#### SET PROBLEM:
Review the listing and copy each line that holds the word "Write".

#### EXTRACTED DATA:
• • • •
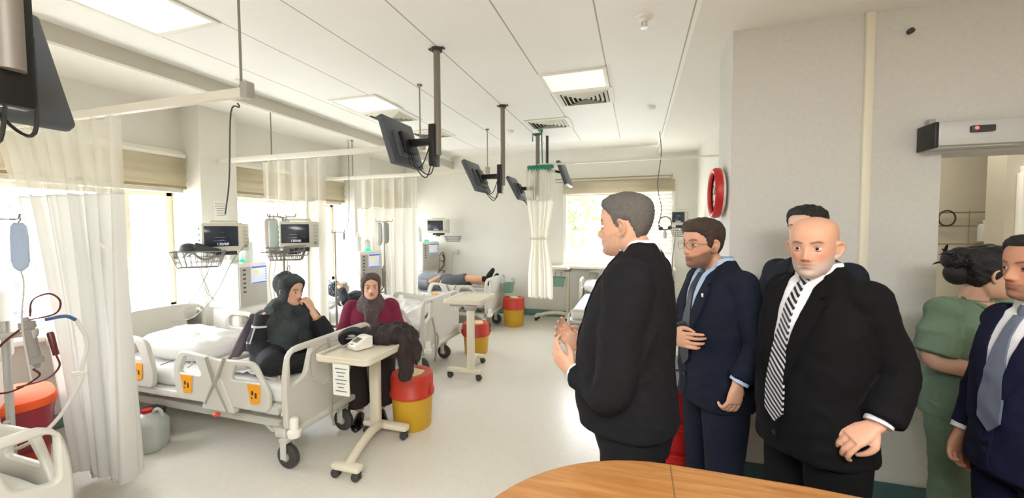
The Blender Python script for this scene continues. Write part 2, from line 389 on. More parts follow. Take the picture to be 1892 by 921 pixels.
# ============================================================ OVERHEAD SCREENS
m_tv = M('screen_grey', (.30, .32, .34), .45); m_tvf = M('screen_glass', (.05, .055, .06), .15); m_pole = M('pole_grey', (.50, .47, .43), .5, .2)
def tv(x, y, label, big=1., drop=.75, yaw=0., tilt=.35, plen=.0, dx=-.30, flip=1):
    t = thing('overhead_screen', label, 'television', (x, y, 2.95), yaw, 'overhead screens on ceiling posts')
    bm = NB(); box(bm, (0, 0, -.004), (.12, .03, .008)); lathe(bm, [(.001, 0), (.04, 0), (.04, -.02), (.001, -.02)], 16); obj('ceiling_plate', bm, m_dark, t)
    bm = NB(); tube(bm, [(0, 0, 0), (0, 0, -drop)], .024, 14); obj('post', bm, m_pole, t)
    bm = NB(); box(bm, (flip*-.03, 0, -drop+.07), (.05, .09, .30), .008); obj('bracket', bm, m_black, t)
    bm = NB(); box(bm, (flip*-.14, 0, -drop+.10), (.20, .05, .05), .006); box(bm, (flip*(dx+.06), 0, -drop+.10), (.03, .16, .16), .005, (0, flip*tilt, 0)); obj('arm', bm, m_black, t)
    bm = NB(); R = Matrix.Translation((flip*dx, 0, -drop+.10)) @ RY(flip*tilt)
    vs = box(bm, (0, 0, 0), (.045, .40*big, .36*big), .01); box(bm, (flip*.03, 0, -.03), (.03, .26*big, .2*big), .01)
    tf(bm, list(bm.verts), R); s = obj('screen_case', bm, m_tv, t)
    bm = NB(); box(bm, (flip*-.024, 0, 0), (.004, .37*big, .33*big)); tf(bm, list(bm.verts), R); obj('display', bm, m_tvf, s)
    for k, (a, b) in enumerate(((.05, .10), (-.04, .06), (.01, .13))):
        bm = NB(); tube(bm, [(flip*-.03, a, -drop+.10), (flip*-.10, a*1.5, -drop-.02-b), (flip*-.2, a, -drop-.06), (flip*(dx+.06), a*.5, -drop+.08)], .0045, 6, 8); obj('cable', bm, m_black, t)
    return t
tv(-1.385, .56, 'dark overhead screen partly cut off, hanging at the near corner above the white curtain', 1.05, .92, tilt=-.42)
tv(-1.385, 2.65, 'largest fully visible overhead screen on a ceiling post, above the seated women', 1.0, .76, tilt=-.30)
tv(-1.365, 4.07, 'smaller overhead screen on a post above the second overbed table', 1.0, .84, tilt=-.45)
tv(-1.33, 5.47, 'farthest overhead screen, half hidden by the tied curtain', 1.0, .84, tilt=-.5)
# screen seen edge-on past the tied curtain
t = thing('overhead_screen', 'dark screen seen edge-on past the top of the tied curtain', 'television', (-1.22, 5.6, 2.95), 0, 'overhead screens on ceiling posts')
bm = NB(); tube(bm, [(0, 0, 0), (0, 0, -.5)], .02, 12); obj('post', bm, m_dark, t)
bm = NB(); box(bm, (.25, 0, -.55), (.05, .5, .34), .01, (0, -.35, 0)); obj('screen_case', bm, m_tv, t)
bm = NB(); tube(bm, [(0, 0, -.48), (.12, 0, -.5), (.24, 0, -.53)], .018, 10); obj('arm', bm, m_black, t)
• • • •
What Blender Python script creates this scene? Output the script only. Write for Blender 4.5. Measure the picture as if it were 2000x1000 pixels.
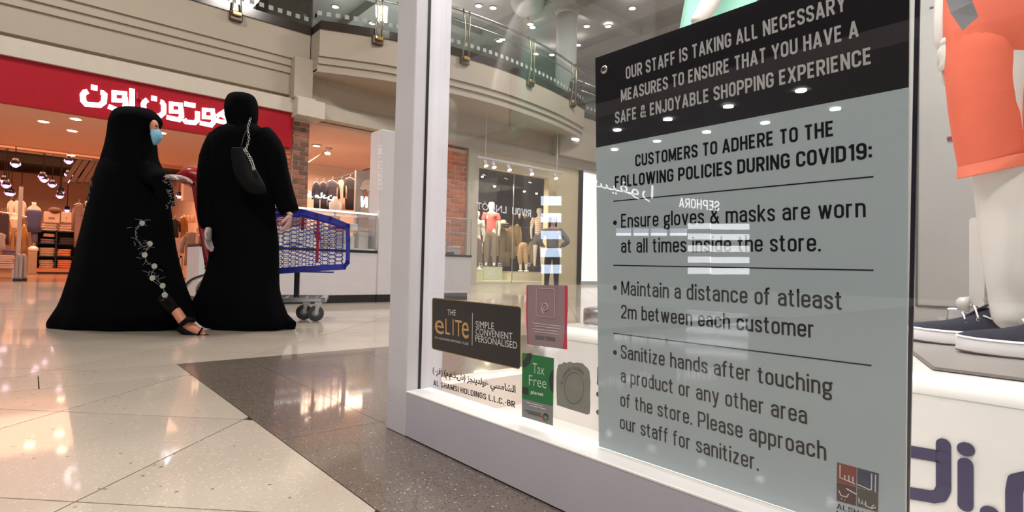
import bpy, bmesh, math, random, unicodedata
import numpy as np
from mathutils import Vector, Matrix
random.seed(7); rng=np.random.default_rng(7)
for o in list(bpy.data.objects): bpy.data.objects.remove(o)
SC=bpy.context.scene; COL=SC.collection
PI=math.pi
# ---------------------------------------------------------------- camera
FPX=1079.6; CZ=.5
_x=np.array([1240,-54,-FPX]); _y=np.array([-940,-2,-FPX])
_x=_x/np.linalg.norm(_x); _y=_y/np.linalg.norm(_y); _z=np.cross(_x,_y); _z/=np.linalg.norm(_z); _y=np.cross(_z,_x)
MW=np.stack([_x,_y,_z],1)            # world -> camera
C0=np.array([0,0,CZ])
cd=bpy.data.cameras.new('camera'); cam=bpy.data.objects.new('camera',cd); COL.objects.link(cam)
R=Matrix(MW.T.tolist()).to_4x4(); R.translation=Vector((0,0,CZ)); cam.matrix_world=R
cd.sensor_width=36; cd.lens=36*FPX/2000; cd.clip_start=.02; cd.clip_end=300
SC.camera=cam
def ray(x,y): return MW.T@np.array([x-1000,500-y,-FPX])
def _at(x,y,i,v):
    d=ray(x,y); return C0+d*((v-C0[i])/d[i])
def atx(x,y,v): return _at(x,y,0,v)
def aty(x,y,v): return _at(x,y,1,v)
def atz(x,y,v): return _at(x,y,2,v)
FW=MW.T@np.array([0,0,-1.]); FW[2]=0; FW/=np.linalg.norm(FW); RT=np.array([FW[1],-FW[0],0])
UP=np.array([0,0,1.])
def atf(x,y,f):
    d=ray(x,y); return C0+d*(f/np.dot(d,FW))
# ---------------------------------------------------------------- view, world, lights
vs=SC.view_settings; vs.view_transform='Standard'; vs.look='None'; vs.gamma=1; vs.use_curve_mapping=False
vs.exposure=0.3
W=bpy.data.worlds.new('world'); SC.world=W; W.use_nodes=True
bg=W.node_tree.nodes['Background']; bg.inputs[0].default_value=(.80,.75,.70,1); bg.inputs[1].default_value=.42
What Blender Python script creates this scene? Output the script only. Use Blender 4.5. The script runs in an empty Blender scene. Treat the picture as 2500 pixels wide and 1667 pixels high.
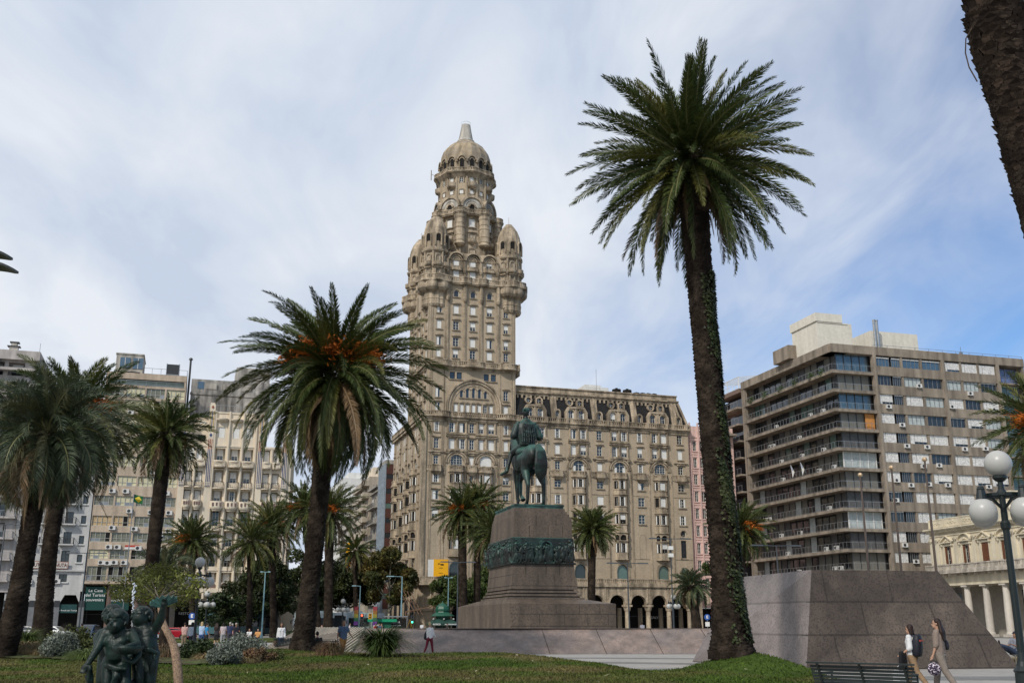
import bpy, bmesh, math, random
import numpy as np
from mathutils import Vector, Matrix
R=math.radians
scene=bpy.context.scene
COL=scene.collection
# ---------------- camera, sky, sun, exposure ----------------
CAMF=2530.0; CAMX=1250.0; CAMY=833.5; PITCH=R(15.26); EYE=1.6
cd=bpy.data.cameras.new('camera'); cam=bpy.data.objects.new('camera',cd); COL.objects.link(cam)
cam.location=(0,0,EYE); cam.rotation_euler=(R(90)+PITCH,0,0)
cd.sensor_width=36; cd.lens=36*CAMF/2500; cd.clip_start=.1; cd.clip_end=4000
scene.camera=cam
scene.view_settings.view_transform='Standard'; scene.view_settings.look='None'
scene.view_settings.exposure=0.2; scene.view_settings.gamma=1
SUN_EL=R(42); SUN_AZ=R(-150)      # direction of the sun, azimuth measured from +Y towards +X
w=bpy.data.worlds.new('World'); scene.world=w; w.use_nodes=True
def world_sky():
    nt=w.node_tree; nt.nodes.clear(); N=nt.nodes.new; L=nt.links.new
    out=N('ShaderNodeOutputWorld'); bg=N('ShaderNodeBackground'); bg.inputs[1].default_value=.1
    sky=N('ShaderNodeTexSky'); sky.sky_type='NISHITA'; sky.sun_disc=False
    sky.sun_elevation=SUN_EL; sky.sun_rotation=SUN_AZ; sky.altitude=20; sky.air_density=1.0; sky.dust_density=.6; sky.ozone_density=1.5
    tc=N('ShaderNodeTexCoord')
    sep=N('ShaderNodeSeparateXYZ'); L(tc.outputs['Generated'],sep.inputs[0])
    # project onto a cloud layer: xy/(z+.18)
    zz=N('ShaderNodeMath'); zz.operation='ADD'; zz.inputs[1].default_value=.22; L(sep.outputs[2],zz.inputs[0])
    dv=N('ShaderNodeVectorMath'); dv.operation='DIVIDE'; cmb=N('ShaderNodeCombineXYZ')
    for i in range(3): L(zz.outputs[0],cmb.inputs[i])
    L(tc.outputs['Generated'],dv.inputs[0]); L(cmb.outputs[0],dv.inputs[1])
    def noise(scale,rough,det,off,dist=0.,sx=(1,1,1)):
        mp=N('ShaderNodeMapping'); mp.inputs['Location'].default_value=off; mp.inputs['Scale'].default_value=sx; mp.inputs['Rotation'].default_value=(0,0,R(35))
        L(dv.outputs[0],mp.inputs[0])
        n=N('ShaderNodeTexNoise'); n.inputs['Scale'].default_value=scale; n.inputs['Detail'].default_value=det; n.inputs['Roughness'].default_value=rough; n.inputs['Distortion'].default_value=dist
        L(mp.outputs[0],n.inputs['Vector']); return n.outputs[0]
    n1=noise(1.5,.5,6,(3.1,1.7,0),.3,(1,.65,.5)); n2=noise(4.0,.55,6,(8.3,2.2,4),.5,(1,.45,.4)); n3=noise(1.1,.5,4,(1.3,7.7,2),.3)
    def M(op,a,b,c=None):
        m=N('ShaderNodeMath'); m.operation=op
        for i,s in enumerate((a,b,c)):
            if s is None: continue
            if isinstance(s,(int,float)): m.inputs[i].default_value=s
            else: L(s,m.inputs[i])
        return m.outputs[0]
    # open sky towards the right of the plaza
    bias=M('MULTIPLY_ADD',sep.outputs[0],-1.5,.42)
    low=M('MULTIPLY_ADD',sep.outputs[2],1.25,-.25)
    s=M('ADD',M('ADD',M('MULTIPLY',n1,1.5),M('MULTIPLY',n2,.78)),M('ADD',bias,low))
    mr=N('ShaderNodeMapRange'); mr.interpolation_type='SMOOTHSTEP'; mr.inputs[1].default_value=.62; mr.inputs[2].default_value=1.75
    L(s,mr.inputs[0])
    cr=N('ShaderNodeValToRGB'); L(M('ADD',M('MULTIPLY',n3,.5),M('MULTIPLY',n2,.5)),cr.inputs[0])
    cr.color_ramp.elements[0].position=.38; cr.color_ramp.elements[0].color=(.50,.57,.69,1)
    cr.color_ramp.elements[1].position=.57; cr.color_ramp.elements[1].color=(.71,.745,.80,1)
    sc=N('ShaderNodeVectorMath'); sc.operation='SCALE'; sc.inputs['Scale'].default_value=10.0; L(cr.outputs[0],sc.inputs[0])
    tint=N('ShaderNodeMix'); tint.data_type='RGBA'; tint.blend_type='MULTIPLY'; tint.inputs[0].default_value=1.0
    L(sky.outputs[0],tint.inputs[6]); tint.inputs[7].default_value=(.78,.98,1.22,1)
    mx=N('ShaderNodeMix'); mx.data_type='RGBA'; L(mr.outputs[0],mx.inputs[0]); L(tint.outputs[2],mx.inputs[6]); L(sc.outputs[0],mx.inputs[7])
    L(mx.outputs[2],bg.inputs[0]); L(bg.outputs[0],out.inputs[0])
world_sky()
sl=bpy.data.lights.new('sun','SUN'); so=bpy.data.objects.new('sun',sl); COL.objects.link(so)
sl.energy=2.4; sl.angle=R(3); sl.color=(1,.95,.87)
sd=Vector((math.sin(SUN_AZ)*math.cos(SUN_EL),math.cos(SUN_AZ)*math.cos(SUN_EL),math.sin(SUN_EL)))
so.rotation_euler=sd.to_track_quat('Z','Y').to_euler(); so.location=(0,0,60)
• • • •
#### TASK RESULT:
The Blender Python script for this scene continues. Write part 2, from line 389 on. More parts follow. Take the picture to be 1892 by 921 pixels.
What Blender Python script creates this scene? Output the script only. Write for Blender 4.5. Measure the picture as if it were 2000x1000 pixels.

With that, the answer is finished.